Based on an intensive two month research (in cooperation with FESTO Germany and the EMPA Switzerland) concerning artificial muscles (electroactive polymers) my work reflects upon how new technologies will change future products (and society), and the way we interact with them.

One day active materials such as electroactive polymers will drastically change the way we perceive products. Products will gain new dimensions ranging from changing tactile surfaces over active membranes to morphing shapes. Products of the future will be "alive" in a way. The results of that research actually led to create a vision of how the future of product design might evolve under the given premises.

One of those future products is the so called "Funktionide“. It is an amorph object whose intention is to provide the owner with an atmosphere of presence thus counteracting the feeling of loneliness. In the visions future people are lonely and with all the new dimensions products offer, humans will eventually turn to "robots" for emotional satisfaction.
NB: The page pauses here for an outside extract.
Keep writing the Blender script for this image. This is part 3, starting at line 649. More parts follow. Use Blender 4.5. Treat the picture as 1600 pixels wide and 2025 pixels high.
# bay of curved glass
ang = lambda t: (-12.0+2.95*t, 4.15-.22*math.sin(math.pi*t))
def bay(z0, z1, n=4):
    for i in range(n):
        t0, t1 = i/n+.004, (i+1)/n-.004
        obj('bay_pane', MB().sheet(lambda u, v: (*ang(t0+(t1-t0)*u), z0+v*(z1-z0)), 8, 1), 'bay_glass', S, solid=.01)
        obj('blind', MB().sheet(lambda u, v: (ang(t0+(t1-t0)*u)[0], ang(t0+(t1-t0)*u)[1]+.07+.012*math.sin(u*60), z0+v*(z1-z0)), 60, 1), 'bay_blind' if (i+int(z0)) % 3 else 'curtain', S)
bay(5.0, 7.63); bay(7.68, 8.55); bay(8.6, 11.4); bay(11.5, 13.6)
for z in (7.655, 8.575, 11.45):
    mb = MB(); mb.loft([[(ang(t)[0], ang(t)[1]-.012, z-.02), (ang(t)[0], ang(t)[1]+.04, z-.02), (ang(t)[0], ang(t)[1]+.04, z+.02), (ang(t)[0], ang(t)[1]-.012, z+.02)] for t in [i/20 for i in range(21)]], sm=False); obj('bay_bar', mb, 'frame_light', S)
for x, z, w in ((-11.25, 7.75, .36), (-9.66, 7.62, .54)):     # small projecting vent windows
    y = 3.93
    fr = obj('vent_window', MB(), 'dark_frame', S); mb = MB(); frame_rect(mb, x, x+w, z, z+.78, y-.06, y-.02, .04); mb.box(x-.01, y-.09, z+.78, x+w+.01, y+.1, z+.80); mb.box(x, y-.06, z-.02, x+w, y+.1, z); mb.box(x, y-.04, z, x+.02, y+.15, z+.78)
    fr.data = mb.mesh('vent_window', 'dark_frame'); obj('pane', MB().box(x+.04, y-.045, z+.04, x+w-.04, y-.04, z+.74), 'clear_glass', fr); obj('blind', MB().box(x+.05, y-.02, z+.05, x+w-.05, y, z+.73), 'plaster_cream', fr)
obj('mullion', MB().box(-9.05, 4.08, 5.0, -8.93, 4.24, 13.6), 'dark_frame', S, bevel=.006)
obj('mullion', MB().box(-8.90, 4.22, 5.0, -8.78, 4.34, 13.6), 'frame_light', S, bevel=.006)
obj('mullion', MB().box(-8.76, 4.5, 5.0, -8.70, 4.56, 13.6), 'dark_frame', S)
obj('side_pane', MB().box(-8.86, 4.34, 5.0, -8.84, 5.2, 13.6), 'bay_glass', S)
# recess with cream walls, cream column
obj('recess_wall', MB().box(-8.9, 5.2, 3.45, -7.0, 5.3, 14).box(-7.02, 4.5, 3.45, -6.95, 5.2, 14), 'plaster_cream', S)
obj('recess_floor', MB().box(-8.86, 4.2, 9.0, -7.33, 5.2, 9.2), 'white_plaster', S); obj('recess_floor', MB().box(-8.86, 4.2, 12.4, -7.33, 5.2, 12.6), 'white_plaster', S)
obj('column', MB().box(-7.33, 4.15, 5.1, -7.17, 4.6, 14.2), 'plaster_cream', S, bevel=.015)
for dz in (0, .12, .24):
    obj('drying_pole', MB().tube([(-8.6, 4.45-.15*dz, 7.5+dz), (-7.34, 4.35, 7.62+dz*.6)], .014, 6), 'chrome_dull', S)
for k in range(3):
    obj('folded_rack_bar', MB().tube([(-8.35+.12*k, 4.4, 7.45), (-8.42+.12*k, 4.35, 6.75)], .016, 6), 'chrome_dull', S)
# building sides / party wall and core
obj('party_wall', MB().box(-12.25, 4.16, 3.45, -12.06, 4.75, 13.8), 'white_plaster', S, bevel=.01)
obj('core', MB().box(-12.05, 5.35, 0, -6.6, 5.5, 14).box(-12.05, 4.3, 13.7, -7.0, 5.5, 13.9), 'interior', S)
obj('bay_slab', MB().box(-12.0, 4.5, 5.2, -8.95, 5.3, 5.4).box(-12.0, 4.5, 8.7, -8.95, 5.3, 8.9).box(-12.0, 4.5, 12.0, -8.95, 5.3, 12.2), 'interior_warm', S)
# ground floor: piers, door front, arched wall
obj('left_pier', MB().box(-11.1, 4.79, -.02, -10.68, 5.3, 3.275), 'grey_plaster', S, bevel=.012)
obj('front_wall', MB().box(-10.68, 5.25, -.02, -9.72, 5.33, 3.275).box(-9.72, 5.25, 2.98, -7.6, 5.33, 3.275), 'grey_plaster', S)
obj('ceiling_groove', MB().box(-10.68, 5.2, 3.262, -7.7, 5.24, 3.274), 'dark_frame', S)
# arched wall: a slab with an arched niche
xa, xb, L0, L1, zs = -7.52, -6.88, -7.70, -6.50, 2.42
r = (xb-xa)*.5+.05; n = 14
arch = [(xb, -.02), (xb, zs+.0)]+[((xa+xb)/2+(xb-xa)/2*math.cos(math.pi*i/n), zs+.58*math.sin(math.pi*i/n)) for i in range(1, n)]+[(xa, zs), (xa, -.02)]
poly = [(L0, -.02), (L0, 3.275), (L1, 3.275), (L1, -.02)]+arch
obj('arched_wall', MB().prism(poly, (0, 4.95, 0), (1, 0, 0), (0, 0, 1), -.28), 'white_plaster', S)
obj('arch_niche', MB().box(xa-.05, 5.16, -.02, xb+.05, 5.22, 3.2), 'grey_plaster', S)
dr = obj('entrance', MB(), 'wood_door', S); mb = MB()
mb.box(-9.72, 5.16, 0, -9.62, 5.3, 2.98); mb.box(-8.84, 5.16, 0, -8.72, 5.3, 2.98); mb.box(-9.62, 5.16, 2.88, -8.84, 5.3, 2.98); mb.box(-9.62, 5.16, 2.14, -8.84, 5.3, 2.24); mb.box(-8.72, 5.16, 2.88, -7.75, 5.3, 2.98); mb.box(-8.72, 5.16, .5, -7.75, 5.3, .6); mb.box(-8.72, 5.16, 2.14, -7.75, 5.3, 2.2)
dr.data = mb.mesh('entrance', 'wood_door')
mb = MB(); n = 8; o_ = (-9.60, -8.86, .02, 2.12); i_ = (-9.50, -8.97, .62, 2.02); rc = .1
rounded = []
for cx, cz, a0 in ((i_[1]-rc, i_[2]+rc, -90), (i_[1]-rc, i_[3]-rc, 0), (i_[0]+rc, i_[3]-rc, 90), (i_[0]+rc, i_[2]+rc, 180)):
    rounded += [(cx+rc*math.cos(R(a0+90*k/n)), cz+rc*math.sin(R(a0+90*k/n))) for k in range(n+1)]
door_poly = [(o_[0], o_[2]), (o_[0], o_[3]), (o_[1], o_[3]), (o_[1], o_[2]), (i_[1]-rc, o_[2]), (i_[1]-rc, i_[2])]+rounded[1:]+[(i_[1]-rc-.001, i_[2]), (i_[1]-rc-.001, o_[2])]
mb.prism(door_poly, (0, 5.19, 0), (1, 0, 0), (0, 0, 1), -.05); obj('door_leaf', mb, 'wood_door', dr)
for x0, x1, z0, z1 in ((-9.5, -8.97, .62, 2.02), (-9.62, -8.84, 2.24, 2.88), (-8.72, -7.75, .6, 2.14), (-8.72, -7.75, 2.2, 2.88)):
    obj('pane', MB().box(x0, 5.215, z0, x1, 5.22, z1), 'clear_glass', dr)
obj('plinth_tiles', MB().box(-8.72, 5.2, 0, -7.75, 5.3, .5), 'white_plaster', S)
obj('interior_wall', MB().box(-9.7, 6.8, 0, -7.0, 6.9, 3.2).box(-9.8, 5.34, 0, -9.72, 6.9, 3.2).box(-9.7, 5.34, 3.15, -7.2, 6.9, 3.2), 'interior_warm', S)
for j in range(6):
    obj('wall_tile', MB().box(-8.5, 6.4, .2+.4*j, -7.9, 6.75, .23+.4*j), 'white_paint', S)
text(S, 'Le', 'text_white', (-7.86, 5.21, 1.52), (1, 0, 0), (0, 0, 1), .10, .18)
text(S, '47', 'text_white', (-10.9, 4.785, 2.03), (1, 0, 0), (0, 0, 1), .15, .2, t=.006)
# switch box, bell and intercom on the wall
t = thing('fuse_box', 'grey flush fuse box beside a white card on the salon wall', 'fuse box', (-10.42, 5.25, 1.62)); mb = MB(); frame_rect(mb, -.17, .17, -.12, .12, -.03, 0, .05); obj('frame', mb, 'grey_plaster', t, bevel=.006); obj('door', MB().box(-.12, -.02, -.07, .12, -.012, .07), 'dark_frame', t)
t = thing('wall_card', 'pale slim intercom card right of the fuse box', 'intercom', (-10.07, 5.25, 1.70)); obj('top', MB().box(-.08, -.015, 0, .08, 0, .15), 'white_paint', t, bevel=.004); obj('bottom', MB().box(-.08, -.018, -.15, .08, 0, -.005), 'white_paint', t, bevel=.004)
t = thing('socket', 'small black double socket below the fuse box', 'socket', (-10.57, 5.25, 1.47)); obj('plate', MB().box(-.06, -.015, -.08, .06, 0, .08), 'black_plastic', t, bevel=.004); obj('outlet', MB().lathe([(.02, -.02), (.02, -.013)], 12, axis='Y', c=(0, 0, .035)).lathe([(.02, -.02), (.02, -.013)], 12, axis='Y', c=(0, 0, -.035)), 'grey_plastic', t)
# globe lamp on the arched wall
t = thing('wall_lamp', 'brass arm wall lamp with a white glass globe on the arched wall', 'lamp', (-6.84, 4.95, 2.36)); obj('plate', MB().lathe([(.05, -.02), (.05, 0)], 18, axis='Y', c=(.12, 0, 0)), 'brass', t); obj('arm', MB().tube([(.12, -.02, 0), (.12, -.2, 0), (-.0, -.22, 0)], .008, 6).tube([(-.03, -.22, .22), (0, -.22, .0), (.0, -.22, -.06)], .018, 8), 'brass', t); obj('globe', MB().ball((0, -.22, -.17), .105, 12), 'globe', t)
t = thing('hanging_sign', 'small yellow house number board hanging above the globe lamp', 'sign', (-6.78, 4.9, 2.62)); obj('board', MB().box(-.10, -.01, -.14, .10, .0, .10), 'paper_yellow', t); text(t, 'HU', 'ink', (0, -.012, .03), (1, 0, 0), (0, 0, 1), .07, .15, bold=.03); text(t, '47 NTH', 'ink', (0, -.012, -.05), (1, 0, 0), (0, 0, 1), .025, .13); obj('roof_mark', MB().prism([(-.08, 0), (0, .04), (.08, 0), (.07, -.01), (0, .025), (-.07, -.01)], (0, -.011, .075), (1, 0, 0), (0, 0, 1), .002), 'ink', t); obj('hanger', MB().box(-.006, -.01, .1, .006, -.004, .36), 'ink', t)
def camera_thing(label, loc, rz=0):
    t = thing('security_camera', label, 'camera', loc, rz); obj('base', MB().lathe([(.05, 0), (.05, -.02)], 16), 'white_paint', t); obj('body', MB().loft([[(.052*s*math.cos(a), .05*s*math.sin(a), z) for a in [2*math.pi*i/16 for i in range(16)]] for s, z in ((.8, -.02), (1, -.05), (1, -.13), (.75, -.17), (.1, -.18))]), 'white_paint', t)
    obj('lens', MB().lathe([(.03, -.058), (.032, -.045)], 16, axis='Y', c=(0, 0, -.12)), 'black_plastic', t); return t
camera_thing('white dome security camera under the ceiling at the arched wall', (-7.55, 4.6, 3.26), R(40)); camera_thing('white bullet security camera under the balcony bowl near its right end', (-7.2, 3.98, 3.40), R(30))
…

This gives rise to a number of questions: What happens if products that were proposed as a relief against social isolation begin to become the solution?

How will it affect human interactions if people become more and more focused on their products? What will these products look like, or more important how will they behave? Etc.

In this way the works intention is to create a provocative picture for discussion, which enables us to question how much we want technological products to satisfy our emotional needs. To ask these questions will become part of the responsibility of future product design.

The ambiguity of this scenario is, that it could be understood as a solution to a wide range of different kinds of loneliness. But it might as well be understood as a scenario which should be avoided by all means possible.